■ **TASK OBJECTIVE**:
How many lines of the data hold the word "this"? State the number and nothing else.

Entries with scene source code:
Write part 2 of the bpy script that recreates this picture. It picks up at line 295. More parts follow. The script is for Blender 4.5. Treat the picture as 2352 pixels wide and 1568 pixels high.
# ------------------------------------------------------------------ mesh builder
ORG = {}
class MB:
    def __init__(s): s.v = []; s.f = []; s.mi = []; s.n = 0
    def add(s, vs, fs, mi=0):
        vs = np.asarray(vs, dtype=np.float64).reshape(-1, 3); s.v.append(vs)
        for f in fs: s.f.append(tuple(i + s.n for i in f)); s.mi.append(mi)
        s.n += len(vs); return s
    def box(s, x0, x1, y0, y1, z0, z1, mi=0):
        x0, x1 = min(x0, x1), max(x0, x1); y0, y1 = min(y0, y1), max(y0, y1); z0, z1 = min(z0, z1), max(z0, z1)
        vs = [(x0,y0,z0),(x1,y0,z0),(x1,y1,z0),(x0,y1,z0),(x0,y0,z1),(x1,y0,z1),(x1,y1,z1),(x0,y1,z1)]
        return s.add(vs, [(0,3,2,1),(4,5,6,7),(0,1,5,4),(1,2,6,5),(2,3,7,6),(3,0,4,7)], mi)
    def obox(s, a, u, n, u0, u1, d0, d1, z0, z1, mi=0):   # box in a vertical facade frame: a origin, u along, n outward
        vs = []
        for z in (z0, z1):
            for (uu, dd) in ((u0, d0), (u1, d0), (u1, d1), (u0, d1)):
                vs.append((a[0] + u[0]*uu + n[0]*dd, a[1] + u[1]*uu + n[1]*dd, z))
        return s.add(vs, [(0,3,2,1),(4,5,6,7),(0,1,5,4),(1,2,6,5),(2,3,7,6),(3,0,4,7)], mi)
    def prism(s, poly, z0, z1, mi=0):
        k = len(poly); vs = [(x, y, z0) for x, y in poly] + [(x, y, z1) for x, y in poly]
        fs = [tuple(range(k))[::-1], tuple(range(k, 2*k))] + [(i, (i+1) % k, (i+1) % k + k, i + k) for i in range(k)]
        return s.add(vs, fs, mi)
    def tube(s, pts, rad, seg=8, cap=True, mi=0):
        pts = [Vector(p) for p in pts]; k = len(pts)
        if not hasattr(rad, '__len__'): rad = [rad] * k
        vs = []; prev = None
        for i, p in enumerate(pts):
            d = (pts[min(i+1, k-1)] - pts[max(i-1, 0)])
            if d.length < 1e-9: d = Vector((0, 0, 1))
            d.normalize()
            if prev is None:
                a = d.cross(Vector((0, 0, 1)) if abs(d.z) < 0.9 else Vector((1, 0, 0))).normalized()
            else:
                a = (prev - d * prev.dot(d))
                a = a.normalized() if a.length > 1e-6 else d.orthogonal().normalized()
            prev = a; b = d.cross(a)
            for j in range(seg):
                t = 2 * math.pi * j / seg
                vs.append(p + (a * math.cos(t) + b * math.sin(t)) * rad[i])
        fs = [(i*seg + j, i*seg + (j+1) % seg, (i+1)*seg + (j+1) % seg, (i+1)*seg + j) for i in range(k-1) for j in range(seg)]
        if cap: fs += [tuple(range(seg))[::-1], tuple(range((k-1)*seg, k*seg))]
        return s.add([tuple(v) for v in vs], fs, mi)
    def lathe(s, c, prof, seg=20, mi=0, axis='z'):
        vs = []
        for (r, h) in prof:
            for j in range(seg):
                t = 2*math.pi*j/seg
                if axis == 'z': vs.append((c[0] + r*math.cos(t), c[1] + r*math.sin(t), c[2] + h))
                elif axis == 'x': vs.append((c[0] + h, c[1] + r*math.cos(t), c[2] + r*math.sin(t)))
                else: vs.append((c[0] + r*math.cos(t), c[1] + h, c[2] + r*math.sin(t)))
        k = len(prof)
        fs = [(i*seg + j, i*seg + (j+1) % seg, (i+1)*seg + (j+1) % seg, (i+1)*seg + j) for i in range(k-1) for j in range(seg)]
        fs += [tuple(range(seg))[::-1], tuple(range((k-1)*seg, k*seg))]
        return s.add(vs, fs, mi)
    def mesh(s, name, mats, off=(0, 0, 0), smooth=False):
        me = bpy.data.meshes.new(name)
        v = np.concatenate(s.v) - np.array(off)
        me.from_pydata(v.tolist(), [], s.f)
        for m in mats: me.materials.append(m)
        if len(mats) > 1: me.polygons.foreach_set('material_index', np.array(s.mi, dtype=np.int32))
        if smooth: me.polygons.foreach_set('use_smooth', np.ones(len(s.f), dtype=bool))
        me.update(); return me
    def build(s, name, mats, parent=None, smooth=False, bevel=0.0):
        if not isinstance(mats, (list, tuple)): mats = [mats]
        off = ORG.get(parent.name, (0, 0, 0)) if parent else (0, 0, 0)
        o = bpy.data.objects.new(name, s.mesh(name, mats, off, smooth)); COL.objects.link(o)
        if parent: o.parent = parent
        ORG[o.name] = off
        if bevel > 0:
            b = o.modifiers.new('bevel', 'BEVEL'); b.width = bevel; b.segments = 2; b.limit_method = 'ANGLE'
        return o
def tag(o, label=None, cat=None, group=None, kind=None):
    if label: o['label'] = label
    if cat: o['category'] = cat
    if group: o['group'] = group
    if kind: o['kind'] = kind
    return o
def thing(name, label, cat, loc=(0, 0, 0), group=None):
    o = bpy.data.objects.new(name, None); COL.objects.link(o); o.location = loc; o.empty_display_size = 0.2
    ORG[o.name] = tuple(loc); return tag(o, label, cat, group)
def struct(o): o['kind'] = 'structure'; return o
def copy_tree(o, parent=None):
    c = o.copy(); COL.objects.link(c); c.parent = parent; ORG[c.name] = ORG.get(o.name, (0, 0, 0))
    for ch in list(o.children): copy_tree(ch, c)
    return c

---

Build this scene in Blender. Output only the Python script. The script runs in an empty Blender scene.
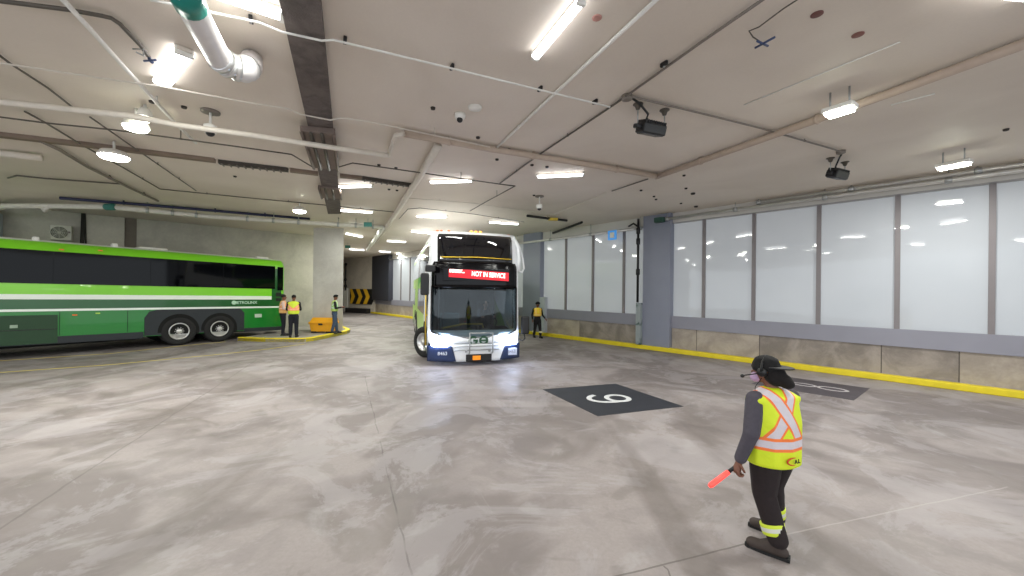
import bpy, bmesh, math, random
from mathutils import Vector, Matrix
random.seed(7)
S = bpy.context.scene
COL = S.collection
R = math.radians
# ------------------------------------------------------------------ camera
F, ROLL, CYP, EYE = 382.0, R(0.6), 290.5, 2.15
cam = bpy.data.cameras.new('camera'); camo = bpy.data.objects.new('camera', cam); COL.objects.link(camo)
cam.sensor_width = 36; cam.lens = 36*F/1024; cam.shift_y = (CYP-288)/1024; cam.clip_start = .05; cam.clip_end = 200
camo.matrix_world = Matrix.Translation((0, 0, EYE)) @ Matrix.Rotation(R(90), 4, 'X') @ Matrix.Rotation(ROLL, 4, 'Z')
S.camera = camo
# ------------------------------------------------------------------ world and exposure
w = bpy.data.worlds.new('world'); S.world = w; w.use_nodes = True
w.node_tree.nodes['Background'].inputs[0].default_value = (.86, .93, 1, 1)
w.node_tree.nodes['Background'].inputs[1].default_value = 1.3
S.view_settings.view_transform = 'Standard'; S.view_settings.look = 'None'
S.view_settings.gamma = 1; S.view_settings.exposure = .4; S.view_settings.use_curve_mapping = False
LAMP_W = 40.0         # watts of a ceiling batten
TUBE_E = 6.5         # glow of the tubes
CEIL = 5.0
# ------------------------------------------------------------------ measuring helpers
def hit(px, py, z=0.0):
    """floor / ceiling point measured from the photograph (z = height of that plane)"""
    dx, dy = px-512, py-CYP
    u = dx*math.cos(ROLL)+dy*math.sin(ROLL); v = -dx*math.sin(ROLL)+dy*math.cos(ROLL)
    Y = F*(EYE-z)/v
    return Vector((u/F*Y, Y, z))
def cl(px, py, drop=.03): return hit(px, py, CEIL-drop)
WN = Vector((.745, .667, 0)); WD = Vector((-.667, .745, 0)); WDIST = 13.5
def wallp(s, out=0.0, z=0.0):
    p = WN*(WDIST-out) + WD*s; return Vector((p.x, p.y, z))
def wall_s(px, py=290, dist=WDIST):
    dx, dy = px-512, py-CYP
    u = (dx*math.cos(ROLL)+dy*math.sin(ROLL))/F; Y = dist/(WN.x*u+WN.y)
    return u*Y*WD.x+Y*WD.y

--

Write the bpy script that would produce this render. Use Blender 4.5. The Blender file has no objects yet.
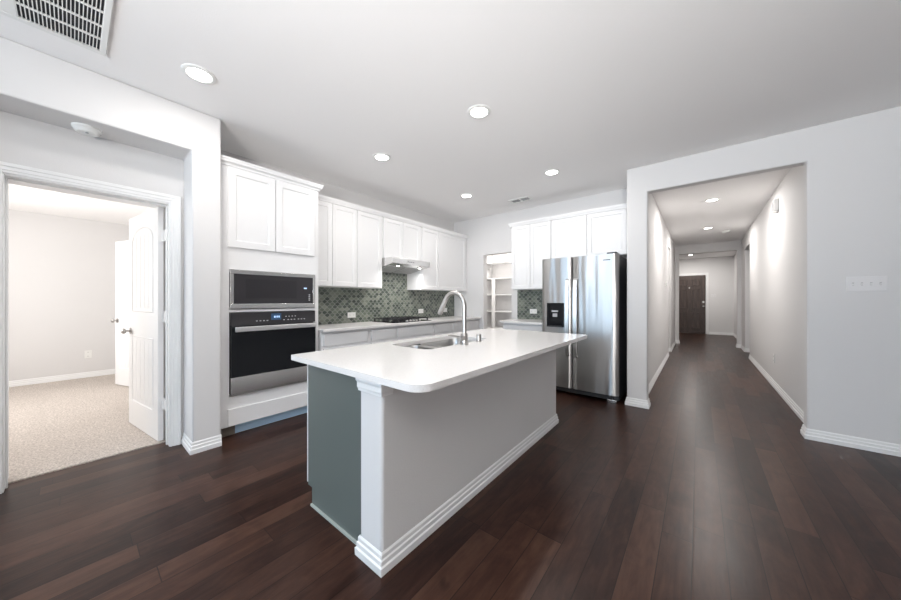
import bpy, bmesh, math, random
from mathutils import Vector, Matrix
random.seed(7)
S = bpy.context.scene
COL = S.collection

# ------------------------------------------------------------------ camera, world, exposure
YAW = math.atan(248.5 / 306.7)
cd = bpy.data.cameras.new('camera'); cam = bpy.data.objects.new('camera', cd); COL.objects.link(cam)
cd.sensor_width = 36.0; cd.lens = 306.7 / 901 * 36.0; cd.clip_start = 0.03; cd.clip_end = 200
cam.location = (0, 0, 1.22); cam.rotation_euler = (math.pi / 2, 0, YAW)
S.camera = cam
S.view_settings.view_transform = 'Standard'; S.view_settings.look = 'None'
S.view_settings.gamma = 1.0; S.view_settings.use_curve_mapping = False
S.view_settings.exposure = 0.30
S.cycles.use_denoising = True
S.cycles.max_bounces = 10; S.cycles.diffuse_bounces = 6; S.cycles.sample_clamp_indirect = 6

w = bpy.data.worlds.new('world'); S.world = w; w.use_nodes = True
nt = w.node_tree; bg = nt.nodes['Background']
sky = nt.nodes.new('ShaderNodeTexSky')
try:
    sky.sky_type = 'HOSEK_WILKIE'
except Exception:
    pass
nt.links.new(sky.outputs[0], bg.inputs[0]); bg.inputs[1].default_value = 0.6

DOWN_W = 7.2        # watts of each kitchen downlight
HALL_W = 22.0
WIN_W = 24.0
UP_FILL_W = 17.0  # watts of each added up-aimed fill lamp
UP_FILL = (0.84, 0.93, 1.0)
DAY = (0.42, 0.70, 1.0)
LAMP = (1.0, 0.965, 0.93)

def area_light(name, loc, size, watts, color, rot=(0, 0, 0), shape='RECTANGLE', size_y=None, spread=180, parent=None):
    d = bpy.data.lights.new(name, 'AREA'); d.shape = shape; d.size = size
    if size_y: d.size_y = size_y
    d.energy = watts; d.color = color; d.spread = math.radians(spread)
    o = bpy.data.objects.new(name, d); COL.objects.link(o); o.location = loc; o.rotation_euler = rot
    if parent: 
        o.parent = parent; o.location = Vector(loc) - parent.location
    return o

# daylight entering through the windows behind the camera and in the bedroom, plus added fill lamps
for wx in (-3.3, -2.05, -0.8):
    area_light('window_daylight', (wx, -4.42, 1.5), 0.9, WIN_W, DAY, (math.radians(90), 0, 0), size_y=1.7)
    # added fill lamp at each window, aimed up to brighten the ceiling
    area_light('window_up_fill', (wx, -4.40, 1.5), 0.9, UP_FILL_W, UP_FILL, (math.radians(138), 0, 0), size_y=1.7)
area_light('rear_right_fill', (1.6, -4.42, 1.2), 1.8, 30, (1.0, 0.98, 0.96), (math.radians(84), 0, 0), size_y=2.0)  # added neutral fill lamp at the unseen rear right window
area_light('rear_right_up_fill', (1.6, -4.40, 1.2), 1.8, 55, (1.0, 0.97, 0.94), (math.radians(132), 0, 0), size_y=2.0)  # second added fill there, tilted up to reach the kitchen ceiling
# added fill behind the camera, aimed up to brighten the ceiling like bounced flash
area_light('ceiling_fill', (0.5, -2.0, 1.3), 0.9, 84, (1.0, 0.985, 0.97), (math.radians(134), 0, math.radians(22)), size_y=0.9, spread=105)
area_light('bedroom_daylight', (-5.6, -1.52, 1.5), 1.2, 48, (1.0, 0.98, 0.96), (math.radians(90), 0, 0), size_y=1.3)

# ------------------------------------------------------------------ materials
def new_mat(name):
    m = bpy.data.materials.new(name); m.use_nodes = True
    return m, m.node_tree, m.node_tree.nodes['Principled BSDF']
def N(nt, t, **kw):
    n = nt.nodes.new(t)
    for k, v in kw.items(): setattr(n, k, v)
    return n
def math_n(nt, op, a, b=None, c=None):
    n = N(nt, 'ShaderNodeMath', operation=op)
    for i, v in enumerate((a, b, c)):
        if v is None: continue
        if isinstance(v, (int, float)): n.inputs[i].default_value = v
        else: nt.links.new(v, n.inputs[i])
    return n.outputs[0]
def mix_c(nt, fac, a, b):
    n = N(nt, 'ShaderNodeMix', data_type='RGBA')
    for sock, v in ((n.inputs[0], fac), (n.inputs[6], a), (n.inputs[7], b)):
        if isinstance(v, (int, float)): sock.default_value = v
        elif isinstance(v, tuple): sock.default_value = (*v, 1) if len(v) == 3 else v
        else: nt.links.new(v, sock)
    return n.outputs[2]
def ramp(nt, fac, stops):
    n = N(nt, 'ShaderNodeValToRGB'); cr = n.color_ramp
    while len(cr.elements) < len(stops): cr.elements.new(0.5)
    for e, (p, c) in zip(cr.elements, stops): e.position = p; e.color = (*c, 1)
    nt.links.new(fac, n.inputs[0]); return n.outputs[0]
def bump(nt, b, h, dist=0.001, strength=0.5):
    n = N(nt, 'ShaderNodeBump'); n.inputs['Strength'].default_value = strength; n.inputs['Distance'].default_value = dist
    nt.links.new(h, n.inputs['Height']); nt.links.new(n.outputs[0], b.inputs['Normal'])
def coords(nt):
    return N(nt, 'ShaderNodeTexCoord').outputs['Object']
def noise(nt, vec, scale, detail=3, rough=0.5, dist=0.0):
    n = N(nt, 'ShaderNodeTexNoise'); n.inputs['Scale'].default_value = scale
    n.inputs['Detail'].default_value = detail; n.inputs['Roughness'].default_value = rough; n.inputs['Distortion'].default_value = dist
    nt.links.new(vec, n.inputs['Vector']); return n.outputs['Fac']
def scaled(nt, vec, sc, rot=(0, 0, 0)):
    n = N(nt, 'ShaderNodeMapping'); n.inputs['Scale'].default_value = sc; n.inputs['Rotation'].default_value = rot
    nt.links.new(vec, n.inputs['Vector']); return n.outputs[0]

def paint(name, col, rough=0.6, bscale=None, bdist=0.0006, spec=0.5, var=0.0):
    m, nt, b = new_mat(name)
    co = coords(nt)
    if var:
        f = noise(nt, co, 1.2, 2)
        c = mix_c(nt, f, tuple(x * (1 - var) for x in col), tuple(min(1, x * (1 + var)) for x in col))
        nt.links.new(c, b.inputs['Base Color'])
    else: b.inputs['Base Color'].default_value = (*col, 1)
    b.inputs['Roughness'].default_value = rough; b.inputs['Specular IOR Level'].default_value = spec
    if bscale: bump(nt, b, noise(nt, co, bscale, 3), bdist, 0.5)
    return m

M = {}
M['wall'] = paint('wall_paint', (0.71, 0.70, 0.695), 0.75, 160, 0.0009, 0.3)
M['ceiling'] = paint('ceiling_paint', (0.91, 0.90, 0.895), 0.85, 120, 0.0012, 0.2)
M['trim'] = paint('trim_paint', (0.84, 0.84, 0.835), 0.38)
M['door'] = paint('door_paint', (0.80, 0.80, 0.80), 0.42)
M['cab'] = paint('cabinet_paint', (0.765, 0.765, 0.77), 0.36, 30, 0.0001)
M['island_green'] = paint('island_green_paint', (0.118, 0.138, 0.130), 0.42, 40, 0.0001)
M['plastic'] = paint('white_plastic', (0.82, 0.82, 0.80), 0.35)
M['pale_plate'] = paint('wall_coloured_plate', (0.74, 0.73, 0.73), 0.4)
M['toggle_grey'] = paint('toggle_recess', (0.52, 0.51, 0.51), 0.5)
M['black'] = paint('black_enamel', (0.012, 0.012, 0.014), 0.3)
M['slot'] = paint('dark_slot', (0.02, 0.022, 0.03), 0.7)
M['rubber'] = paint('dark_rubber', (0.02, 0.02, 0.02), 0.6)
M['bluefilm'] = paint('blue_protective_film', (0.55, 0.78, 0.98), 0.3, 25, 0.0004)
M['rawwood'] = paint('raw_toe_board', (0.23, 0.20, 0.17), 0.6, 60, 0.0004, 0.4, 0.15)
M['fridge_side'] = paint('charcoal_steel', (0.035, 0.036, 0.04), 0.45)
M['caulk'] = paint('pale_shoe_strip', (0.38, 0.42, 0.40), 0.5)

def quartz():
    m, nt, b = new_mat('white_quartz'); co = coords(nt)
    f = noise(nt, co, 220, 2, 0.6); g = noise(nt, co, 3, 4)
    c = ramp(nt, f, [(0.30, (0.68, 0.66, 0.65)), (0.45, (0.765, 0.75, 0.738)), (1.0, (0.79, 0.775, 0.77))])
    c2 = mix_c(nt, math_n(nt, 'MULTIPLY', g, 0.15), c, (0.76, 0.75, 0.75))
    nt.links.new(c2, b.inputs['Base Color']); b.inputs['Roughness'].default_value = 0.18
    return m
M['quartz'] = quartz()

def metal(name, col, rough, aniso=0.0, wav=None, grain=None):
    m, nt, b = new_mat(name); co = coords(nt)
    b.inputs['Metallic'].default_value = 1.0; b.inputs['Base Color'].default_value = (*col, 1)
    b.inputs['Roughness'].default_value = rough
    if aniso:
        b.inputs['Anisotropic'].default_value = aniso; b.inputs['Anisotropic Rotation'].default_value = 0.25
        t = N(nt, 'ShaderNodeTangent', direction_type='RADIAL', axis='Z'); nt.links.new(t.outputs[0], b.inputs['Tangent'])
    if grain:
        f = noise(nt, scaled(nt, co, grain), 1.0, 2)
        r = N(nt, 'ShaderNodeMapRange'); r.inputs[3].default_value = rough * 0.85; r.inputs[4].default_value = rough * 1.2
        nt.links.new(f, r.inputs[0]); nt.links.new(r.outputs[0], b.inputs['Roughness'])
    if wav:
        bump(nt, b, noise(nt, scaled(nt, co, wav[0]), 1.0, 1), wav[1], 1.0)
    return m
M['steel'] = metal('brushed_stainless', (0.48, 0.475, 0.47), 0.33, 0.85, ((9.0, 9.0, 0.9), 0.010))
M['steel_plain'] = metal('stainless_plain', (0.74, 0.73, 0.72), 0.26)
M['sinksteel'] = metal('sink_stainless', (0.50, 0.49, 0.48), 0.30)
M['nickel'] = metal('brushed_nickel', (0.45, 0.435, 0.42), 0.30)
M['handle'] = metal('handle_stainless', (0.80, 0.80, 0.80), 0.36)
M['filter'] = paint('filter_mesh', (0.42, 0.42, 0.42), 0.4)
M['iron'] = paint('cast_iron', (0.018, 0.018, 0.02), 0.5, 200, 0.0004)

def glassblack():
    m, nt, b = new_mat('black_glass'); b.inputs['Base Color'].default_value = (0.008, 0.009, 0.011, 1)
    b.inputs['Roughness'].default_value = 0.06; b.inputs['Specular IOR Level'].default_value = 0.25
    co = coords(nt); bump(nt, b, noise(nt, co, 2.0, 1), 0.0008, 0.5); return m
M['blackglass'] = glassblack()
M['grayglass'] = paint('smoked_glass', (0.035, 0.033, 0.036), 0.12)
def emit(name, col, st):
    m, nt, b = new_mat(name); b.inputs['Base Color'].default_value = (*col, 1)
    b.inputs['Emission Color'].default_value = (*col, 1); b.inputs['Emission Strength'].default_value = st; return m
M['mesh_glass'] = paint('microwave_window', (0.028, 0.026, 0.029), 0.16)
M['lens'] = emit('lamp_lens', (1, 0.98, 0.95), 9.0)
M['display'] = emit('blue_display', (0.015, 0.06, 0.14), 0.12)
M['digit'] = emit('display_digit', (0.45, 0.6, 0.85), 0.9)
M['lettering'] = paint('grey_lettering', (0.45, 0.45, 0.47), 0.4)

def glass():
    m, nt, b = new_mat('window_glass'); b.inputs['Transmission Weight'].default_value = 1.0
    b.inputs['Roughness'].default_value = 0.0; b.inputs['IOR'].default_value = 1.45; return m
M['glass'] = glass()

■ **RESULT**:
3